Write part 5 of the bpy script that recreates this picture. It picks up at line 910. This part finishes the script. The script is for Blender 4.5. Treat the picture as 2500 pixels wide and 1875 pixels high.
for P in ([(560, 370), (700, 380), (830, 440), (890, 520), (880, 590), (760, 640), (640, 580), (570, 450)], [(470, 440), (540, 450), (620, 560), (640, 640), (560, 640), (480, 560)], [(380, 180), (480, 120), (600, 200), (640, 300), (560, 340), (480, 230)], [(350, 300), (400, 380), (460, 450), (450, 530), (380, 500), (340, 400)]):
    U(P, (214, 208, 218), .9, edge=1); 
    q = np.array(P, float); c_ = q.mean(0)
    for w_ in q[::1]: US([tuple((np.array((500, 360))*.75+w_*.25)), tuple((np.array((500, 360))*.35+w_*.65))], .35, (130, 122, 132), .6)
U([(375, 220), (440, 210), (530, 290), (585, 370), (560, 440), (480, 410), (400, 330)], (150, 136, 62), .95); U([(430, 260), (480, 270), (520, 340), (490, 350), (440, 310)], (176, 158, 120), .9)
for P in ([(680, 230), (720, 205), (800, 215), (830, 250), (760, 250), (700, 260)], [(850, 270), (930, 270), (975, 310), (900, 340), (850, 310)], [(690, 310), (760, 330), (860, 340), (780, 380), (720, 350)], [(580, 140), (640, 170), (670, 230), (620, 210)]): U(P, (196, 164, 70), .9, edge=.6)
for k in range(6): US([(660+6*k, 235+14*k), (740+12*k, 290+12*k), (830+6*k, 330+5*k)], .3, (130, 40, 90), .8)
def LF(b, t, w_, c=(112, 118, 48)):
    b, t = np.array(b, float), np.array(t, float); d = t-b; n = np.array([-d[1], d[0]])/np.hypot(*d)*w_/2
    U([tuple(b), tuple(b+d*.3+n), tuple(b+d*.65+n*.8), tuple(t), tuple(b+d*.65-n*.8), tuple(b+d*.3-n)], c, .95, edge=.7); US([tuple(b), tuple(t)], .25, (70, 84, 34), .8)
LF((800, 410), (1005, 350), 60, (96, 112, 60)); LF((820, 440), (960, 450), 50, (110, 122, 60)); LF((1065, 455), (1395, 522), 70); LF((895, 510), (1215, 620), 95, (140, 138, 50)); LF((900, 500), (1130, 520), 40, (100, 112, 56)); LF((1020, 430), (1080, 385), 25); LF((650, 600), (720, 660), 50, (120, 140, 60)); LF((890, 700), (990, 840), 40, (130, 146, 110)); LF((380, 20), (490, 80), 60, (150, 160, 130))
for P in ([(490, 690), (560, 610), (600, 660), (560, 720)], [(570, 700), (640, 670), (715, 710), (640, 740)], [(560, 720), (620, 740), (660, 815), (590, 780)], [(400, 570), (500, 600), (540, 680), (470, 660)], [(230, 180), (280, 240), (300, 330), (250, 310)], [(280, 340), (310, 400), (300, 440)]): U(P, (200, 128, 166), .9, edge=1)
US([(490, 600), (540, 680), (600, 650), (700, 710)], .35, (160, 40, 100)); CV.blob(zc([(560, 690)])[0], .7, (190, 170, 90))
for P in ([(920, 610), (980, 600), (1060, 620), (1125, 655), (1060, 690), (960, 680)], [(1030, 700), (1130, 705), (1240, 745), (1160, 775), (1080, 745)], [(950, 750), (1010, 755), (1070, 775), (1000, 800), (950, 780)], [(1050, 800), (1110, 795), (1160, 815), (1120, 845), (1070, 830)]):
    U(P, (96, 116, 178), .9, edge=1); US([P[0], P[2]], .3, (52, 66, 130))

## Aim
The listing above should be transcribed in full, exactly as written.

## Task result
Write part 5 of the bpy script that recreates this picture. It picks up at line 910. This part finishes the script. The script is for Blender 4.5. Treat the picture as 2500 pixels wide and 1875 pixels high.
for P in ([(560, 370), (700, 380), (830, 440), (890, 520), (880, 590), (760, 640), (640, 580), (570, 450)], [(470, 440), (540, 450), (620, 560), (640, 640), (560, 640), (480, 560)], [(380, 180), (480, 120), (600, 200), (640, 300), (560, 340), (480, 230)], [(350, 300), (400, 380), (460, 450), (450, 530), (380, 500), (340, 400)]):
    U(P, (214, 208, 218), .9, edge=1); 
    q = np.array(P, float); c_ = q.mean(0)
    for w_ in q[::1]: US([tuple((np.array((500, 360))*.75+w_*.25)), tuple((np.array((500, 360))*.35+w_*.65))], .35, (130, 122, 132), .6)
U([(375, 220), (440, 210), (530, 290), (585, 370), (560, 440), (480, 410), (400, 330)], (150, 136, 62), .95); U([(430, 260), (480, 270), (520, 340), (490, 350), (440, 310)], (176, 158, 120), .9)
for P in ([(680, 230), (720, 205), (800, 215), (830, 250), (760, 250), (700, 260)], [(850, 270), (930, 270), (975, 310), (900, 340), (850, 310)], [(690, 310), (760, 330), (860, 340), (780, 380), (720, 350)], [(580, 140), (640, 170), (670, 230), (620, 210)]): U(P, (196, 164, 70), .9, edge=.6)
for k in range(6): US([(660+6*k, 235+14*k), (740+12*k, 290+12*k), (830+6*k, 330+5*k)], .3, (130, 40, 90), .8)
def LF(b, t, w_, c=(112, 118, 48)):
    b, t = np.array(b, float), np.array(t, float); d = t-b; n = np.array([-d[1], d[0]])/np.hypot(*d)*w_/2
    U([tuple(b), tuple(b+d*.3+n), tuple(b+d*.65+n*.8), tuple(t), tuple(b+d*.65-n*.8), tuple(b+d*.3-n)], c, .95, edge=.7); US([tuple(b), tuple(t)], .25, (70, 84, 34), .8)
LF((800, 410), (1005, 350), 60, (96, 112, 60)); LF((820, 440), (960, 450), 50, (110, 122, 60)); LF((1065, 455), (1395, 522), 70); LF((895, 510), (1215, 620), 95, (140, 138, 50)); LF((900, 500), (1130, 520), 40, (100, 112, 56)); LF((1020, 430), (1080, 385), 25); LF((650, 600), (720, 660), 50, (120, 140, 60)); LF((890, 700), (990, 840), 40, (130, 146, 110)); LF((380, 20), (490, 80), 60, (150, 160, 130))
for P in ([(490, 690), (560, 610), (600, 660), (560, 720)], [(570, 700), (640, 670), (715, 710), (640, 740)], [(560, 720), (620, 740), (660, 815), (590, 780)], [(400, 570), (500, 600), (540, 680), (470, 660)], [(230, 180), (280, 240), (300, 330), (250, 310)], [(280, 340), (310, 400), (300, 440)]): U(P, (200, 128, 166), .9, edge=1)
US([(490, 600), (540, 680), (600, 650), (700, 710)], .35, (160, 40, 100)); CV.blob(zc([(560, 690)])[0], .7, (190, 170, 90))
for P in ([(920, 610), (980, 600), (1060, 620), (1125, 655), (1060, 690), (960, 680)], [(1030, 700), (1130, 705), (1240, 745), (1160, 775), (1080, 745)], [(950, 750), (1010, 755), (1070, 775), (1000, 800), (950, 780)], [(1050, 800), (1110, 795), (1160, 815), (1120, 845), (1070, 830)]):
    U(P, (96, 116, 178), .9, edge=1); US([P[0], P[2]], .3, (52, 66, 130))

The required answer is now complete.